Copper dives to 8-week low

In early New York trade on Thursday, December copper came under renewed pressure, diving to a low of $3.1180 a pound after weak data out of China and Europe and the prospect of new supply coming onto the market hurt sentiment.

The pullback to levels last seen June 20 came after data on lending, output and spending for July from the Chinese central bank showed that after a strong second quarter the world's second largest economy slowed at the start of the third quarter.

Chinese banks' extension of new credit slumped in July to the lowest level since the global financial crisis while conditions in the already struggling property sector were also bleaker than expected.

Residential property sales fell by 17.9% in July compared to 2013, while developers’ inventories of unsold properties rose further and are now 25% higher than a year ago.

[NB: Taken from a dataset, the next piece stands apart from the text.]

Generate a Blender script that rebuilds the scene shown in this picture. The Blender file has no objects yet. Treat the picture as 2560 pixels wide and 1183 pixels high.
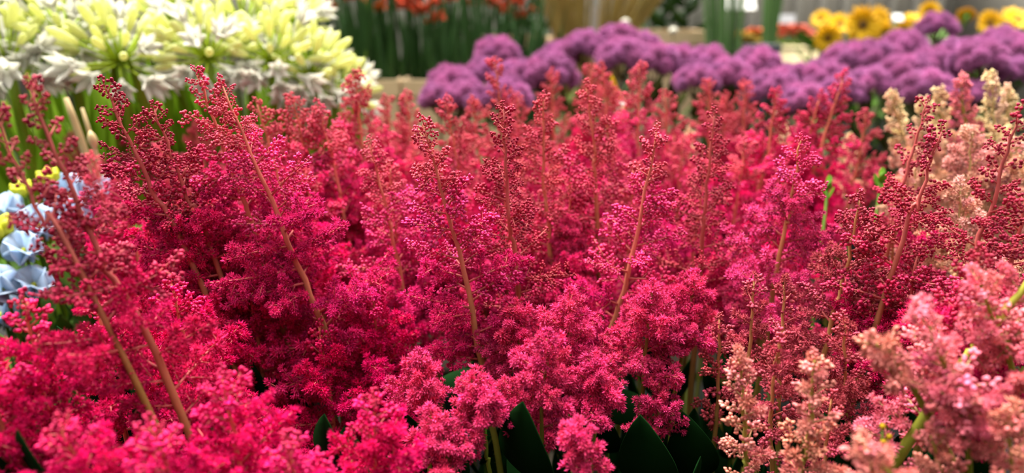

China's property sector which has enjoyed years of red-hot growth, is a key component of its economy and also accounts for a big chunk of copper demand.

China consumers some 45% of the world's refined copper, but the country's imports fell 3% in July, the third straight month of losses, to 340,000 tonnes. However, year to date China is still importing refined copper at a record setting pace – up more than 20% over 2013 to 2.84 million tonnes.

China's ambitious plans to expand its power grid could offer a boost to copper demand later in the year if a corruption probe at China’s state-owned electricity company – the globe's largest utility – is completed reports the FT:

“We have been surprised how well copper has held up until now, especially since the big demand story – purchasing by China Grid Corporation – has not really hit the market because of a corruption probe into the tendering process,” [David Wilson, analyst at Citi] said. “A lot of that tendering has got to hit the market and if that happens before the end of the year that will be pretty positive for copper.”

News out on Thursday that countries making up the European Union could be sliding back into recession also dampened sentiment after the bloc's largest economy – Germany – recorded an economic contraction in the second quarter.

The price of the red metal has also come under pressure from the prospect of at least 756,000 tonnes of concentrate (holding roughly 225,000 tonnes of metal) coming onto the market as Freeport McMoRan (NYSE:FCX) restarts exporting copper concentrate from Indonesia after a six-month hiatus.

The copper market is expected to be in a 226,000 tonne surplus by the end of 2014, a Reuters poll in July showed, with the surplus seen rising to 285,000 tonnes in 2015.